## BEGIN

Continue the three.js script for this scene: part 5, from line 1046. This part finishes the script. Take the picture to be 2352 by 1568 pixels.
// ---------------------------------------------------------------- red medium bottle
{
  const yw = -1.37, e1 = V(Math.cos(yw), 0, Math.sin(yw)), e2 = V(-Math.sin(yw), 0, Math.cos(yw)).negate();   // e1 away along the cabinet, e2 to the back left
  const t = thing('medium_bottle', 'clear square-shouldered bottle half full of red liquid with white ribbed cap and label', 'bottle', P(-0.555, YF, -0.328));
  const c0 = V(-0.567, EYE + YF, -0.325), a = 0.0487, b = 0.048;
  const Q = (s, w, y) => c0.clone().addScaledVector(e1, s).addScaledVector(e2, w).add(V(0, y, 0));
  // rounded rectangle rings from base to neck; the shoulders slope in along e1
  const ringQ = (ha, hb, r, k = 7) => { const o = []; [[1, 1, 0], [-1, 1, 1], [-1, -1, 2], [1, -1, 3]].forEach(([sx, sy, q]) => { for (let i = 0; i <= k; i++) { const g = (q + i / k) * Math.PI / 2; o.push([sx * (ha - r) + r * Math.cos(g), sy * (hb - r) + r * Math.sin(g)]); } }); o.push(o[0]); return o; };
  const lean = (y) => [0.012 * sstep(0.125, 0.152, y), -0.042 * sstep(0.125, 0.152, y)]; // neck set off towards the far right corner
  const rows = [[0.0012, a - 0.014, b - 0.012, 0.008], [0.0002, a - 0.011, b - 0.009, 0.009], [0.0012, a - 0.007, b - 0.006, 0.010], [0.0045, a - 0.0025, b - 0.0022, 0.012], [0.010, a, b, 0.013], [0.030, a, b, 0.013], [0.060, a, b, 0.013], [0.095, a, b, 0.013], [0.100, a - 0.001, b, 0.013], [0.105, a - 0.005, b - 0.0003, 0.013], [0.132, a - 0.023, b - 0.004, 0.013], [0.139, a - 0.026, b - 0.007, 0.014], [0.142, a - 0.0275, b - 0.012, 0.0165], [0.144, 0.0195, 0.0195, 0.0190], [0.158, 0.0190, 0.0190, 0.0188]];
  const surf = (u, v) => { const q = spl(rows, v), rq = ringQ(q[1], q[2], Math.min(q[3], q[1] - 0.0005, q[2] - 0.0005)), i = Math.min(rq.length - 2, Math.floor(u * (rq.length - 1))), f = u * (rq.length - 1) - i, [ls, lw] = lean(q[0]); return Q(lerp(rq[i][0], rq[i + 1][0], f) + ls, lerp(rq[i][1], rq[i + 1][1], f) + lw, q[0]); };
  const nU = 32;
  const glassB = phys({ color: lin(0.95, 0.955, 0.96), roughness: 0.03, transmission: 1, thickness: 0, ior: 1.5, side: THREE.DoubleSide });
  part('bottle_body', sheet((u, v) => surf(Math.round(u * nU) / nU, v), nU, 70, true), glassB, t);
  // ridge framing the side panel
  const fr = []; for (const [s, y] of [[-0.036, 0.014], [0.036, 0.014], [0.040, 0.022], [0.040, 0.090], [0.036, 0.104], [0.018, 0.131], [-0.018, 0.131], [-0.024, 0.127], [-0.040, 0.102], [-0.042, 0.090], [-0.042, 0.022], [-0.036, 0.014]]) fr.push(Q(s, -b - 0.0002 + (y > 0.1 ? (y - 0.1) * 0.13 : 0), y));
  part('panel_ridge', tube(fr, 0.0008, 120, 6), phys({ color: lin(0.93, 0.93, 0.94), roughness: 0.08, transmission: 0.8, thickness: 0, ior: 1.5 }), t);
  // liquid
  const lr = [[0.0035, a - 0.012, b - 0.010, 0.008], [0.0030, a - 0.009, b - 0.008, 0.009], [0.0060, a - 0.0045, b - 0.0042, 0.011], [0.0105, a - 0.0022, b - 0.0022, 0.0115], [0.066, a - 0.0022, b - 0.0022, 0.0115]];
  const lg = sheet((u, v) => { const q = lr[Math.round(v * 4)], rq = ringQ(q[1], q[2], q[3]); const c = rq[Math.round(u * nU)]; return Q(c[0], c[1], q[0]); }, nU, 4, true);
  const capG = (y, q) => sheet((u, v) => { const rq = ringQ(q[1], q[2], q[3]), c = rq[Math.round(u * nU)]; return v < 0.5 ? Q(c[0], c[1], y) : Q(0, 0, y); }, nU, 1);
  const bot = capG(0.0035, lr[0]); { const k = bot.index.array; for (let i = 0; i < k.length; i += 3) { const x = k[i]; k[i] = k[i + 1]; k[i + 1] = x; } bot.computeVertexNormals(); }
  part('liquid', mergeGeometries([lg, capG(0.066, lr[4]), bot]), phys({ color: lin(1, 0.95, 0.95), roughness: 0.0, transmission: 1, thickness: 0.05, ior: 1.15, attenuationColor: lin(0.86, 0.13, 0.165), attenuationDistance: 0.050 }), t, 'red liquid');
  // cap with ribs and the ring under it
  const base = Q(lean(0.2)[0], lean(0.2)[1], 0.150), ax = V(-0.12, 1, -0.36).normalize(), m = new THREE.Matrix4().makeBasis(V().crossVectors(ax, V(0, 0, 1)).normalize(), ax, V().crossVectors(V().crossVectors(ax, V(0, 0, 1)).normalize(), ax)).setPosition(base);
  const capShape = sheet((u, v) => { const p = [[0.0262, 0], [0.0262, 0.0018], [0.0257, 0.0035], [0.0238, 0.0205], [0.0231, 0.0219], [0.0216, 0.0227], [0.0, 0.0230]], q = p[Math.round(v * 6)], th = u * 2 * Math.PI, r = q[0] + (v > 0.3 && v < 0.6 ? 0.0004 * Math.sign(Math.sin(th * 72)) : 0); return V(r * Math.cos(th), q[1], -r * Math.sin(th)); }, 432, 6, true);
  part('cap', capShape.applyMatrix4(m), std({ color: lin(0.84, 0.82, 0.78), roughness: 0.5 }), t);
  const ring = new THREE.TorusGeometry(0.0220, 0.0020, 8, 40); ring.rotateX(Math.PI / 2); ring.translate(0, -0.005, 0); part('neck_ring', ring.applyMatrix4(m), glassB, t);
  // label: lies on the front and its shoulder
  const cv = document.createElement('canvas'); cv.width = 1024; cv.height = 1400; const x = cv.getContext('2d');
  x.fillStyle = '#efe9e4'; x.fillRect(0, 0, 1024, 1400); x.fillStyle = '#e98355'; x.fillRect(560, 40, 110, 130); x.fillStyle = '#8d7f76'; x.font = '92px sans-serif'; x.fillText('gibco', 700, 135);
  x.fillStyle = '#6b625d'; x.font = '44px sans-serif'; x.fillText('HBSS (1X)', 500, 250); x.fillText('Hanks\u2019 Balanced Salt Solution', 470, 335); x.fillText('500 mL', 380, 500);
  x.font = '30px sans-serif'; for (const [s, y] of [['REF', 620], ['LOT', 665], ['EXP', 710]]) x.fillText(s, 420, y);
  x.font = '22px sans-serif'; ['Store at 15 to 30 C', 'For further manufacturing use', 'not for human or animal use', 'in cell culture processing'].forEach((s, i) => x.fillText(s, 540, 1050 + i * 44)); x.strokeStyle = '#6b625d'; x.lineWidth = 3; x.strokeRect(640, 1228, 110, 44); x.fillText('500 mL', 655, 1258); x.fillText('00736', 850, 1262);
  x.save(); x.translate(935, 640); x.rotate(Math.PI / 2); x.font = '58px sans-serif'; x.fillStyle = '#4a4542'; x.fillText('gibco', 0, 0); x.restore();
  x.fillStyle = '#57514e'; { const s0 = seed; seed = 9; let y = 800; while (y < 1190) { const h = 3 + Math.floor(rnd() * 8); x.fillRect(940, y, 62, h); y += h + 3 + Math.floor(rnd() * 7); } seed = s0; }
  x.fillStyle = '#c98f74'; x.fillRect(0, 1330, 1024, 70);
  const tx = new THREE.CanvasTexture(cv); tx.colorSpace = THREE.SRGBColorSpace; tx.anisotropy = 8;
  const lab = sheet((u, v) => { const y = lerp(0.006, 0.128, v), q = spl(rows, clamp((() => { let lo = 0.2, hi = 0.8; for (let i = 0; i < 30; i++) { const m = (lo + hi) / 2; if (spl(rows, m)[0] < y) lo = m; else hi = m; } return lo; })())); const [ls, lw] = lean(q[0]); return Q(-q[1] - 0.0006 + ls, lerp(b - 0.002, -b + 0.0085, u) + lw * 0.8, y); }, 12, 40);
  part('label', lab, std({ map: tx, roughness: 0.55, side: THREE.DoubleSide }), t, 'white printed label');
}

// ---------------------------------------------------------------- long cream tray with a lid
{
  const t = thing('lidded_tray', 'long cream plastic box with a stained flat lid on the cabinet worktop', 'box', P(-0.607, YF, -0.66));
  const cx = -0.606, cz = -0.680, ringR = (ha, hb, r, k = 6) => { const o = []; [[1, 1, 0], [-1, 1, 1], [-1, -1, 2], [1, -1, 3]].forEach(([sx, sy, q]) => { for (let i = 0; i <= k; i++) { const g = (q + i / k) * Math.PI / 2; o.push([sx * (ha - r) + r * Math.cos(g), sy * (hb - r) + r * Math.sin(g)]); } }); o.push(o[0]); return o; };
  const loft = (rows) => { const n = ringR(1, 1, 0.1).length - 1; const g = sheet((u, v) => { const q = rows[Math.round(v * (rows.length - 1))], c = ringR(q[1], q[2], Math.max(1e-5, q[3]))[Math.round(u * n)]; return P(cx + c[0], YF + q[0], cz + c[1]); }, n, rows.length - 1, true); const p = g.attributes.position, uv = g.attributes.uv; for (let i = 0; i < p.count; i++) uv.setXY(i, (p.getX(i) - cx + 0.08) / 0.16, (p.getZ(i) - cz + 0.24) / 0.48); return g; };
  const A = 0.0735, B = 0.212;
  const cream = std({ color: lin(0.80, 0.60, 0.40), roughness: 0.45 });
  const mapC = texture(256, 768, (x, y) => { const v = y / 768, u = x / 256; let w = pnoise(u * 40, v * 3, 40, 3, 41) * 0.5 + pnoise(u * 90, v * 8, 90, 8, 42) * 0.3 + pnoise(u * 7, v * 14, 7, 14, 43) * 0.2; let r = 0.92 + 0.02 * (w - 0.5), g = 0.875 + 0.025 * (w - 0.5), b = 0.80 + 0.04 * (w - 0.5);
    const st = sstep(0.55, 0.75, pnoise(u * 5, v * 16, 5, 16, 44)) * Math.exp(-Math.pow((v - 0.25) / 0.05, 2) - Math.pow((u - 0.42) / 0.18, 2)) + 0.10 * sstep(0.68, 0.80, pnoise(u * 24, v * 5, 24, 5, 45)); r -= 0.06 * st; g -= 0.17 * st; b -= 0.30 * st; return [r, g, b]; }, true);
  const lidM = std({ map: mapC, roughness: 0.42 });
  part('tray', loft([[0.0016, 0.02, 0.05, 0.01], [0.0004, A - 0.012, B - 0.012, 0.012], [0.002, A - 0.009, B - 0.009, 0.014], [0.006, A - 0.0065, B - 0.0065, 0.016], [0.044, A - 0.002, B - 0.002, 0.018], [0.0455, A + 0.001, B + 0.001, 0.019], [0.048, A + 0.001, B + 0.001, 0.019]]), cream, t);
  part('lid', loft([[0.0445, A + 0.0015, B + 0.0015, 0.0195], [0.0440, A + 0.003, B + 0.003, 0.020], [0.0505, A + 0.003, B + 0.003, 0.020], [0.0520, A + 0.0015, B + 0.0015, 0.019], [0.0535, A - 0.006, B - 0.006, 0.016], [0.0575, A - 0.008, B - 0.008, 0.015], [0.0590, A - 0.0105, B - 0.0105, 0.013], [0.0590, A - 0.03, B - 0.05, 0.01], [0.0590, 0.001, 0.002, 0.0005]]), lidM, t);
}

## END

◆ **REQUIRED TASK**
All lines holding the word "from" should be picked out and copied.

◆ **THE REPLY**
Continue the three.js script for this scene: part 5, from line 1046. This part finishes the script. Take the picture to be 2352 by 1568 pixels.
  // rounded rectangle rings from base to neck; the shoulders slope in along e1